Records provided
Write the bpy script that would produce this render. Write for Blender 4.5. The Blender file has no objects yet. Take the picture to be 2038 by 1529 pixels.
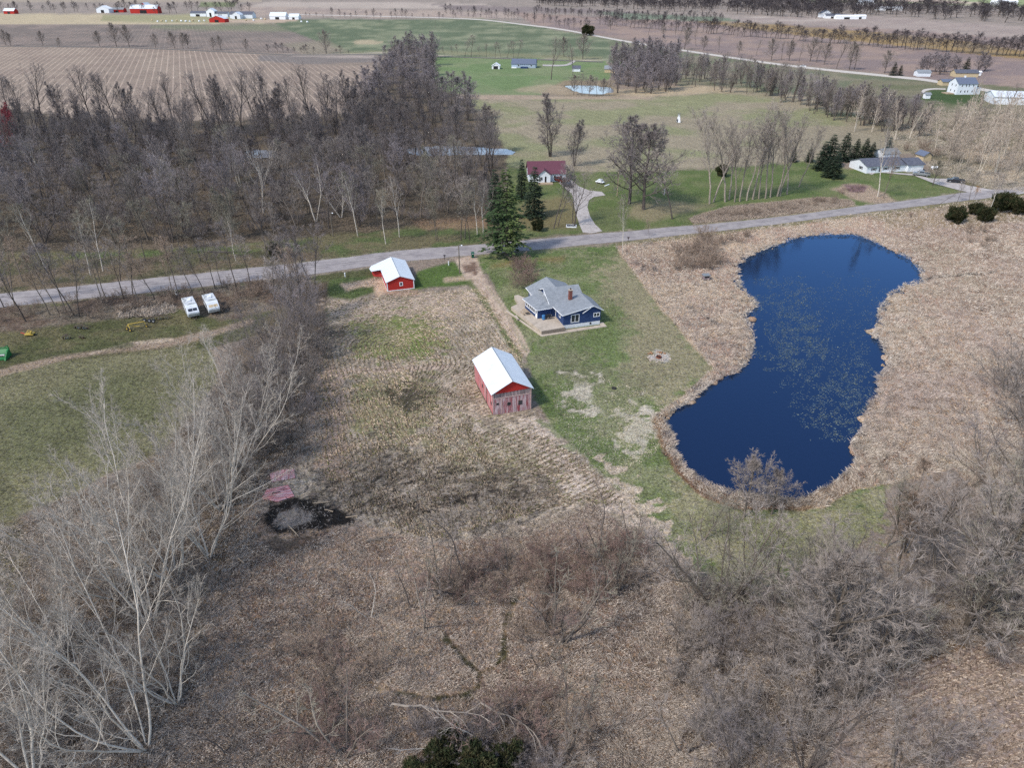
import bpy, math, random
import numpy as np

S = bpy.context.scene
COL = S.collection
R = math.radians

# ------------------------------------------------------------------ camera, sky, sun
PITCH, FPX, CH = R(30.3), 1402.0, 65.0
cam = bpy.data.objects.new('camera', bpy.data.cameras.new('camera'))
COL.objects.link(cam)
cam.location = (0, 0, CH)
cam.rotation_euler = (R(90) - PITCH, 0, 0)
cam.data.sensor_width = 36.0
cam.data.lens = 36.0 * FPX / 2038.0
cam.data.clip_start = 1.0
cam.data.clip_end = 30000
S.camera = cam

SUN_EL, SUN_AZ = 48.0, 232.0           # compass azimuth, camera looks north (+Y)
w = bpy.data.worlds.new("World"); S.world = w; w.use_nodes = True
nt = w.node_tree
bg = nt.nodes['Background']
sky = nt.nodes.new('ShaderNodeTexSky'); sky.sky_type = 'NISHITA'; sky.sun_disc = False
sky.sun_elevation = R(SUN_EL); sky.sun_rotation = R(SUN_AZ)
sky.dust_density = 1.0; sky.air_density = 1.0
nt.links.new(sky.outputs[0], bg.inputs[0]); bg.inputs[1].default_value = 0.15
sl = bpy.data.lights.new('sun', 'SUN'); sl.energy = 2.0; sl.angle = R(6.0); sl.color = (1, 0.95, 0.88)
so = bpy.data.objects.new('sun', sl); COL.objects.link(so)
_a, _e = R(SUN_AZ), R(SUN_EL)
sv = (math.sin(_a)*math.cos(_e), math.cos(_a)*math.cos(_e), math.sin(_e))   # towards the sun
from mathutils import Vector, Matrix
so.rotation_euler = Vector(sv).to_track_quat('Z', 'Y').to_euler()
S.view_settings.view_transform = 'Standard'; S.view_settings.look = 'None'
S.view_settings.gamma = 1.0; S.view_settings.exposure = 0.70
KL = np.array([1.20, 1.27, 1.38])        # display brightness of a white horizontal sheet: divides picture colours into albedo
S.cycles.max_bounces = 5; S.cycles.diffuse_bounces = 2; S.cycles.glossy_bounces = 2; S.cycles.transmission_bounces = 3
S.cycles.use_denoising = False

# ------------------------------------------------------------------ survey: photograph pixel -> point on the ground
cP, sP = math.cos(PITCH), math.sin(PITCH)
def G(px, py, z=0.0):
    a = (px-1019)/FPX; b = (764.5-py)/FPX
    dx, dy, dz = a, cP+b*sP, -sP+b*cP
    t = (CH-z)/-dz
    return (dx*t, dy*t)
def proj(x, y, z=0.0):
    dz = z-CH; zc = y*cP-dz*sP
    return 1019+FPX*x/zc, 764.5-FPX*(y*sP+dz*cP)/zc, zc
def hgt(bx, by, ty):
    x, y = G(bx, by); lo, hi = 0.0, 60.0
    for _ in range(40):
        m = (lo+hi)/2
        if proj(x, y, m)[1] > ty: lo = m
        else: hi = m
    return lo
def lin(c):
    c = np.asarray(c, float)/255.0
    return np.where(c <= 0.04045, c/12.92, ((c+0.055)/1.055)**2.4)
def alb(*c, k=None): return tuple(np.clip(lin(c)/(k or KL), 0.002, 0.86))

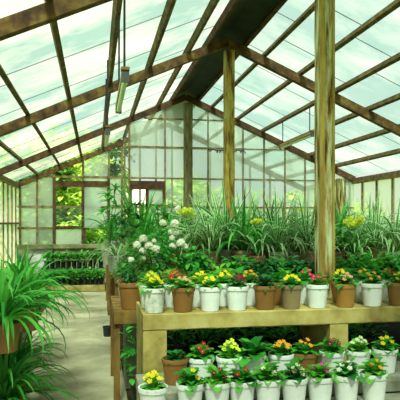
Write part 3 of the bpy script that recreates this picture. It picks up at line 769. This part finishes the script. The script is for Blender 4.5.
strap((XD(115, 6.3), 5.95, T3 - 0), 'pot_grey', .10, .17, 26, .5, .02, 'leaf_stripe', 'pale trailing strap leaves hanging at the near corner of the staging table', None, name='trailing_plant', el=(20, 70), droop=(2.4, 3.4))
clump('potted_foliage_plant', (.36, 4.42, 0), 'pot_black', .09, .07, .25, 'leaf', 60, .08, .45, 'leafy plant on the floor in the gap left of the concrete bench', 'potted plant', None)
bush((XD(118, 9.9), 9.9, T4), 'pot_brown', .12, .2, .25, .45, 300, 'leaf_dark', .08, 'dark bush near the partition doorway', name='potted_bush')
bush((XD(125, 5.6), 5.3, T2), 'pot_mottled', .09, .18, .13, .2, 130, 'leaf', .05, 'small leafy plant in a pale pot left of the white flowering bush')

# black pot on the aisle, small weeds
r = empty('black_pot', (.165, 7.47, 0)); tag(r, 'small empty black pot standing on the aisle floor', 'pot')
pot_part(r, .068, .055, .13, 'pot_black', 20)
hb = MB(); hb.tube([(.066 * math.cos(a), .066 * math.sin(a) * .3, .13 + .07 * math.sin(a)) for a in [math.pi * i / 10 for i in range(11)]], .002, n=5); hb.build('handle', 'wire', r)

# ================================================================ LEFT FOREGROUND
GL = 'arching leaf plants left of the aisle'
def lp(x, y, z, nb, L, label, leaf='leaf_blade', W=.034):
    return strap((x, y, z), 'pot_clay', .13, .2, nb, L, W, leaf, label, GL, name='arching_leaf_plant', el=(15, 85), droop=(1.6, 2.9), seg=10, straight=5)
lp(-.62, 4.0, TLZ, 100, .62, 'large plant of arching green leaves nearest at the left picture edge')
lp(-.56, 4.75, TLZ, 100, .6, 'arching green leaf plant overhanging the aisle, second from the front')
lp(-.75, 5.7, TLZ, 60, .55, 'arching green leaf plant left of the aisle, third from the front')
lp(-.80, 6.4, TLZ, 50, .5, 'arching green leaf plant left of the aisle, farthest back')
lp(-1.2, 4.5, TLZ, 60, .55, 'arching leaf plant at the left edge away from the aisle')
lp(-.66, 4.35, .0, 90, .62, 'arching leaf plant standing on the floor left of the aisle, nearer one')
lp(-.7, 5.1, .0, 80, .6, 'arching leaf plant standing on the floor left of the aisle, farther one')

# ================================================================ FAR LEFT SEEDLING BENCH
sx0, sx1, sy = XD(40, 12.4), XD(105, 12.4), 12.4
kb = empty('seedling_bed', (sx0, sy, 0)); tag(kb, 'stepped seedling bed at the far end of the aisle with a yellow front board', 'planting bed')
MB().box(0, sx1 - sx0, 0, .05, 0, .13).build('front_board', 'bench', kb)
MB().box(0, sx1 - sx0, .051, .55, 0, .1).build('lower_step', 'plinth', kb)
MB().box(0, sx1 - sx0, .551, 1.1, 0, .44).build('upper_step', 'plinth', kb)
sd = clump('potted_seedling', (0, 0, 0), 'pot_black', .055, .045, .17, 'leaf', 42, .085, .2, '', 'potted seedling', 'seedlings in black pots at the far bed')
sd2 = clump('potted_seedling', (0, 0, 0), 'pot_black', .055, .045, .17, 'leaf_bright', 42, .085, .19, '', 'potted seedling', 'seedlings in black pots at the far bed')
u = set()
nn = 11
for row, (yy, zz, rn) in enumerate(((12.53, .1, 'lower step front row'), (12.72, .1, 'lower step second row'), (13.06, .44, 'upper step front row'), (13.28, .44, 'upper step rear row'))):
    for k in range(nn):
        pr = (sd, sd2)[(k * 7 + row * 3) % 5 < 2]
        o = pr if id(pr) not in u else copy_tree(pr); u.add(id(pr))
        o.location = (sx0 + .08 + (sx1 - sx0 - .16) * k / (nn - 1), yy + rnd.uniform(-.01, .01), zz); o.rotation_euler.z = rnd.random() * 6.28
        o['label'] = 'seedling in a black pot, %s, %s from the left' % (rn, ords[k])

# ================================================================ HANGING LIGHT FIXTURES
def fixture(x, y0, y1, z, label):
    r = empty('hanging_light', (x, y0, z)); tag(r, label, 'hanging light', 'fluorescent fixtures under the roof'); L = y1 - y0
    hs = MB().box(-.026, .026, .012, L - .012, .0, .04).build('housing', 'lamp_body', r)
    MB().tube([(.0, .03, -.022), (.0, L - .03, -.022)], .02, n=12).build('tube', 'tube', hs, True)
    for (a, b) in ((0, .012), (L - .012, L)):
        MB().box(-.028, .028, a, b, -.045, .045).build('end_cap', 'lamp_end', r)
    MB().box(-.03, .03, -.01, .05, .041, .062).build('hanger_block', 'wood', r)
    for yy in (.12, L - .12):
        top = roof(x) + .02 - z
        MB().tube([(-.0, yy, .04), (-.0, yy, top)], .009, n=5).build('hanging_wire', 'wire', r)
    return r
fz = CAMZ + 1.03
fixture(.21, 3.98, 5.15, fz, 'nearest hanging light fixture at upper left, pale tube underneath')
fixture(.14, 6.3, 7.4, fz - .02, 'smaller hanging light fixture farther along the left row')
fixture(3.4, 8.44, 10.0, CAMZ + 1.40, 'hanging light fixture on the right, ending behind the thick post')

# small cable with dried tufts across the partition
r = MB(); xs = [XD(p, YB - .15) for p in (208, 220, 232, 244)]; zz = [ZD(p, q, YB - .15) for p, q in ((208, 149), (220, 150.5), (232, 149.5), (244, 151))]
r.tube([(a, YB - .15, b) for a, b in zip(xs, zz)], .012, n=5)
for k in range(12):
    t = k / 11 * 2.99; i = int(t); q = t - i; a = xs[i] + (xs[i + 1] - xs[i]) * q; b = zz[i] + (zz[i + 1] - zz[i]) * q
    oval(r, (a, YB - .15, b), rnd.random() * 6, -.8, .07, .04)
tag(r.build('hanging_cable', 'wire'), 'short dark cable strung across the partition behind the slim ochre post', 'cable')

Goal of the exercise
Copy nothing but the lines from the first one in the listing through the line with "S.camera = cam", and omit the pictures.

Reply
Write the bpy script that would produce this render. Write for Blender 4.5. The Blender file has no objects yet. Take the picture to be 2038 by 1529 pixels.
import bpy, math, random
import numpy as np

S = bpy.context.scene
COL = S.collection
R = math.radians

# ------------------------------------------------------------------ camera, sky, sun
PITCH, FPX, CH = R(30.3), 1402.0, 65.0
cam = bpy.data.objects.new('camera', bpy.data.cameras.new('camera'))
COL.objects.link(cam)
cam.location = (0, 0, CH)
cam.rotation_euler = (R(90) - PITCH, 0, 0)
cam.data.sensor_width = 36.0
cam.data.lens = 36.0 * FPX / 2038.0
cam.data.clip_start = 1.0
cam.data.clip_end = 30000
S.camera = cam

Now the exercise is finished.